What to work on:
The lines to extract run from the first line of the material below to the line containing "-3.7, 6.3), R(62))", both included; leave the pictures behind.

==== Dataset excerpt

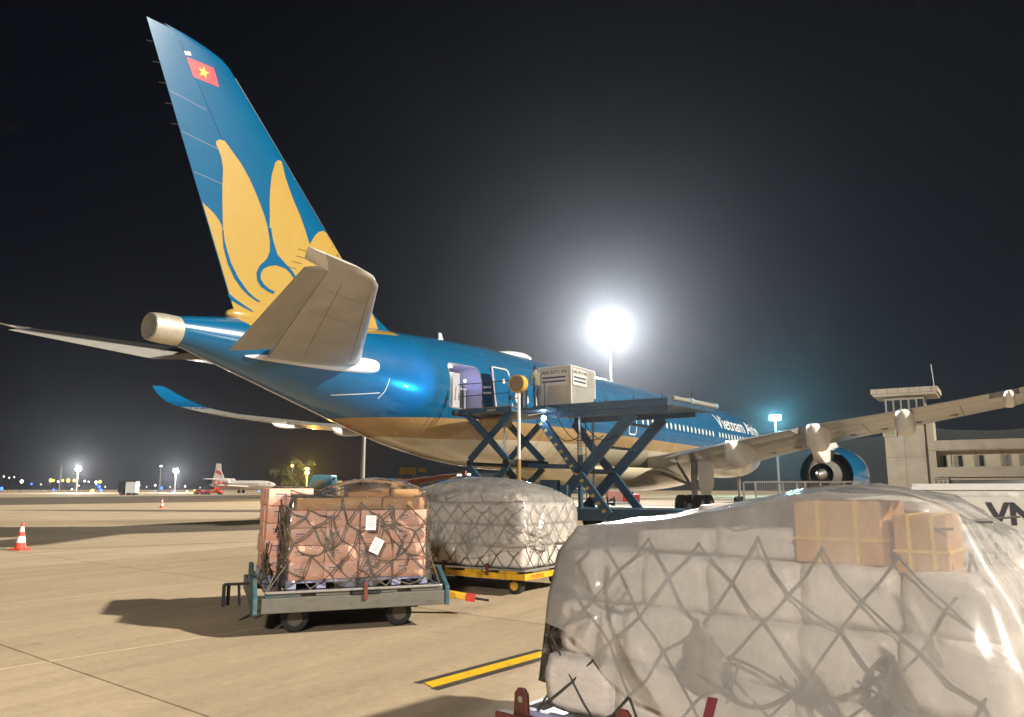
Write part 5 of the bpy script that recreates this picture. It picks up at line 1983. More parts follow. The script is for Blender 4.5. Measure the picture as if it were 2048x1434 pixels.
lamp('work_lamp_light', 'POINT', (3.42, -0.30, 4.50), 12, (0.45, 0.7, 1.0), wl1, 0.04)
lamp('work_lamp_light', 'SPOT', (2.72, -1.72, 5.30), 600, (0.02, 0.50, 1.0), wl2, 0.07, (-0.2, -3.7, 6.3), R(62))

# container on the deck
def uld(name, label, F_, c, w, d, h, text, cham=0.45):
    t = thing(name, label, 'container', (0, 0, 0), 0, 'aluminium air cargo containers')
    t.matrix_world = F_ @ Matrix.Translation(c)
    # local: x outward (depth d), y (width w)
    prof = [(0, 0), (w - cham, 0), (w, cham), (w, h), (0, h)]
    MB().prism(prof, lambda p: Vector((0, p[0], p[1])), lambda p: Vector((d, p[0], p[1]))).build('container_shell', M['uld'], t, bevel=0.015)
    for y in (0.0, w):
        for x in (0.0, d):
            MB().beam((x, y, cham if y == w else 0.0), (x, y, h), 0.06, 0.06).build('corner_rail', M['white'], t)
    for (p, q) in (((0, 0, h), (0, w, h)), ((d, 0, h), (d, w, h)), ((0, 0, h), (d, 0, h)), ((0, w, h), (d, w, h)), ((0, 0, 0.03), (d, 0, 0.03)), ((d, 0, 0.03), (d, w - cham, 0.03))):
        MB().beam(p, q, 0.05, 0.05).build('edge_rail', M['white'], t)
    # white marking panels with code and striped plate
    MB().box(0.12, d - 0.1, -0.036, -0.032, h * 0.52, h * 0.94).build('marking_panel', M['uldwhite'], t)
    MB().box(d + 0.032, d + 0.036, 0.1, w * 0.62, h * 0.52, h * 0.94).build('marking_panel', M['uldwhite'], t)
    for zz in (0.60, 0.70):
        MB().box(0.18, d - 0.22, -0.042, -0.038, h * zz, h * (zz + 0.045)).build('stripe', M['navy'], t)
        MB().box(d + 0.038, d + 0.042, 0.18, w * 0.58, h * zz, h * (zz + 0.045)).build('stripe', M['navy'], t)
    tmm = text_mesh(text, h * 0.115, bold=0.004)
    tmm.materials.append(M['ink'])
    o = link('code_lettering', tmm, t)
    o.matrix_local = Matrix.Translation((0.16, -0.045, h * 0.82)) @ Matrix.Rotation(pi / 2, 4, 'X')
    o = link('code_lettering', tmm, t)
    o.matrix_local = Matrix.Translation((d + 0.045, 0.14, h * 0.82)) @ Matrix.Rotation(pi / 2, 4, 'Z') @ Matrix.Rotation(pi / 2, 4, 'X')
    return t


uld('cargo_container', 'silver air cargo container standing on the raised loader deck', FL, Vector((2.98, 0.32, 5.105)), 2.15, 1.5, 1.62, 'AKE 52711 VN')


# ================================================================= loader operator
def person(name, label, F_, loc, rz, joints, radii, edges, mats, cut):
    t = thing(name, label, 'person')
    t.matrix_world = F_ @ Matrix.Translation(loc) @ Matrix.Rotation(rz, 4, 'Z')
    me = bpy.data.meshes.new('body')
    me.from_pydata(joints, edges, [])
    o = link('body', me)
    sk = o.modifiers.new('skin', 'SKIN')
    for i, r in enumerate(radii):
        o.data.skin_vertices[0].data[i].radius = (r, r * (0.8 if i in (0, 1, 2) else 1.0))
    o.data.skin_vertices[0].data[0].use_root = True
    sb = o.modifiers.new('sub', 'SUBSURF')
    sb.levels = 2
    dg_ = bpy.context.evaluated_depsgraph_get()
    nm = bpy.data.meshes.new_from_object(o.evaluated_get(dg_))
    bpy.data.objects.remove(o)
    for q in mats:
        nm.materials.append(q)
    for p in nm.polygons:
        p.material_index = cut(p.center)
    nm.polygons.foreach_set('use_smooth', [True] * len(nm.polygons))
    link('body', nm, t)
    return t


J = [(0, 0, 0.95), (0.02, 0, 1.15), (0.05, 0, 1.38), (0.07, 0, 1.48), (0.10, 0, 1.56), (0.11, 0, 1.68),
     (0.04, 0.19, 1.40), (0.10, 0.25, 1.14), (0.30, 0.16, 1.05), (0.38, 0.13, 1.03),
     (0.04, -0.19, 1.40), (0.10, -0.25, 1.14), (0.30, -0.16, 1.04), (0.38, -0.13, 1.02),
     (0.0, 0.10, 0.88), (0.02, 0.11, 0.48), (-0.02, 0.11, 0.07), (0.12, 0.11, 0.04),
     (0.0, -0.10, 0.88), (0.05, -0.11, 0.48), (0.02, -0.11, 0.07), (0.16, -0.11, 0.04)]
RD = [0.15, 0.145, 0.15, 0.06, 0.085, 0.09, 0.065, 0.05, 0.038, 0.034, 0.065, 0.05, 0.038, 0.034, 0.09, 0.065, 0.05, 0.04, 0.09, 0.065, 0.05, 0.04]
ED = [(0, 1), (1, 2), (2, 3), (3, 4), (4, 5), (2, 6), (6, 7), (7, 8), (8, 9), (2, 10), (10, 11), (11, 12), (12, 13), (0, 14), (14, 15), (15, 16), (16, 17), (0, 18), (18, 19), (19, 20), (20, 21)]


def pcut(c):
    if c.z > 1.47:
        return 0
    if c.z > 0.93:
        if c.x > 0.22:
            return 0
        return 1
    return 2


op = person('person', 'person in olive shirt and dark trousers leaning over the loader controls', FL, (3.35, -0.50, 4.952), R(165), J, RD, ED, [M['skin'], M['shirt'], M['trousers']], pcut)
MB().sphere((0.095, 0, 1.66), 0.105, 14, 8, (1.0, 0.85, 0.95)).build('hair', M['hair'], op, smooth=60)
for sy in (-1, 1):
    hm = MB()
    for k in range(4):
        y0 = sy * 0.13 + (k - 1.5) * 0.02
        hm.tube([(0.39, y0, 1.025), (0.44, y0, 1.015), (0.465, y0, 0.985)], [0.011, 0.010, 0.008], 6)
    hm.tube([(0.37, sy * 0.13 - sy * 0.035, 1.025), (0.42, sy * 0.13 - sy * 0.055, 1.01)], [0.012, 0.009], 6)
    hm.build('fingers', M['skin'], op, smooth=60)

# ================================================================= traffic cones
def cone(loc, label, h):
    t = thing('traffic_cone', label, 'traffic cone', loc, 0.3, 'red and white traffic cones')
    k = h / 0.75
    MB().box(-0.19 * k, 0.19 * k, -0.19 * k, 0.19 * k, 0.0, 0.04 * k).build('base', M['conered'], t, bevel=0.01)
    zz = [0.04, 0.20, 0.38, 0.50, 0.64, 0.75]
    cm = [M['conered'], M['conewhite'], M['conered'], M['conewhite'], M['conered']]
    for i in range(5):
        r0 = 0.15 - 0.125 * (zz[i] - 0.04) / 0.71
        r1 = 0.15 - 0.125 * (zz[i + 1] - 0.04) / 0.71
        MB().lathe([(zz[i] * k, r0 * k), (zz[i + 1] * k, r1 * k)], 20, 'z').build('cone_band', cm[i], t, smooth=40)
    return t


cone((-2.43, 2.43, 0.004), 'nearer red and white striped traffic cone at the left edge', 0.78)
cone((28.6, 42.6, -0.024), 'far small traffic cone out on the open apron', 0.85)

# ================================================================= light masts
def flood_mast(label, x, y, z, r, head, glass, energy, col, n=4, size=0.6, face=None, dish=0.32):
    t = thing('floodlight_mast', label, 'light mast', (x, y, -0.025), 0, 'lit floodlight masts')
    f_ = Vector(face if face else (cam.location.x - x, cam.location.y - y))
    a = math.atan2(f_[1], f_[0])
    MB().tube([(0, 0, 0), (0, 0, z * 0.5), (0, 0, z + 0.2)], [r * 1.5, r * 1.2, r], 14).build('mast_pole', M['pole'], t, smooth=40)
    Rm = Matrix.Rotation(a, 4, 'Z')
    b = MB()
    b.beam(Rm @ Vector((0, -head / 2, z)), Rm @ Vector((0, head / 2, z)), 0.15, 0.15)
    b.beam(Rm @ Vector((0, -head / 2, z + dish * 2)), Rm @ Vector((0, head / 2, z + dish * 2)), 0.15, 0.15)
    b.build('lamp_crossarm', M['pole'], t)
    for k in range(n):
        for row in (0, 1) if n > 2 else (0,):
            yy = -head / 2 + head * (k + 0.5) / n
            c = Rm @ Vector((0.25, yy, z + row * dish * 2))
            lm = MB()
            for q in range(1):
                lm.lathe([(-0.25, dish * 0.4), (0.0, dish * 0.95), (0.05, dish)], 12, 'x', (0, 0, 0))
            lo = lm.build('flood_lamp', M['dark'], t, loc=c)
            lo.rotation_euler = (0, R(12), a)
            g_ = MB().lathe([(0.06, dish * 0.9), (0.10, 0.0)], 12, 'x', (0, 0, 0), cap=False).build('lamp_glass', glass, lo)
    if energy:
        lo = lamp('flood_light', 'POINT', tuple(Rm @ Vector((0.9, 0, z + dish))), energy, col, t, size)
    return t


flood_mast('tall mast with the dazzling white floodlight behind the airliner', 85.5, 24.5, 24.0, 0.13, 2.0, M['lamp'], 125000, (1.0, 0.95, 0.86), 4, 1.2)
flood_mast('mast with a teal-tinted floodlight beyond the wing', 170.5, 22.4, 17.7, 0.22, 2.6, M['tealamp'], 22000, (0.25, 0.9, 1.0), 4, 0.8)
flood_mast('grey mast rising behind the belly of the airliner above the salmon cartons', 58.63, 46.53, 16.0, 0.20, 1.6, M['white'], 0, (1, 1, 1), 2)
flood_mast('leftmost bright white floodlight far across the apron', 143.0, 268.1, 8.6, 0.2, 1.6, M['whitelamp'], 34000, (1.0, 0.92, 0.8), 2, 0.6, dish=0.5)
flood_mast('dim lamp mast left of the leftmost bright floodlight', 161.2, 315.0, 11.2, 0.2, 1.2, M['pole'], 0, (1, 1, 1), 1)
flood_mast('white floodlight far behind the small jet tail', 171.5, 250.8, 8.1, 0.2, 1.5, M['whitelamp'], 24000, (1.0, 0.95, 0.88), 2, 0.6, dish=0.45)
flood_mast('small yellow-white lamp mast above and left of the white floodlight', 205.4, 312.3, 11.9, 0.2, 1.2, mat('dim_lamp', (1, 1, 1), 0.3, emit=(1, 0.95, 0.8), estr=2.5), 0, (1, 1, 1), 2)
flood_mast('orange sodium lamp above the blue tow tractor cab', 74.2, 73.3, 4.25, 0.12, 0.7, M['yellowlamp'], 6000, (1.0, 0.52, 0.05), 1, 0.3, dish=0.32)
flood_mast('smaller orange lamp left of the sodium lamp', 85.8, 89.8, 5.9, 0.12, 0.7, mat('dim_orange', (1, 0.6, 0.2), 0.3, emit=(1, 0.62, 0.10), estr=5), 0, (1, 1, 1), 1, dish=0.3)

flood_mast('apron floodlight mast standing behind the viewpoint', -31.5, -29.5, 10.5, 0.16, 1.8, M['whitelamp'], 12500, (1.0, 0.93, 0.85), 2, 0.7, face=(17, 10), dish=0.35)

# ================================================================= far airfield lights (px columns measured on the horizon)
RT = Vector((0.5358, -0.8443))
FWD = Vector((0.8443, 0.5358))


def far(px, d):
    """ground point at distance d in the direction of picture column px on the horizon"""
    k = (px - 1024) / 1561.6
    v = (FWD + RT * k).normalized() * d
    return v.x - 14.2, v.y - 22.0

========

The response:
Write part 5 of the bpy script that recreates this picture. It picks up at line 1983. More parts follow. The script is for Blender 4.5. Measure the picture as if it were 2048x1434 pixels.
lamp('work_lamp_light', 'POINT', (3.42, -0.30, 4.50), 12, (0.45, 0.7, 1.0), wl1, 0.04)
lamp('work_lamp_light', 'SPOT', (2.72, -1.72, 5.30), 600, (0.02, 0.50, 1.0), wl2, 0.07, (-0.2, -3.7, 6.3), R(62))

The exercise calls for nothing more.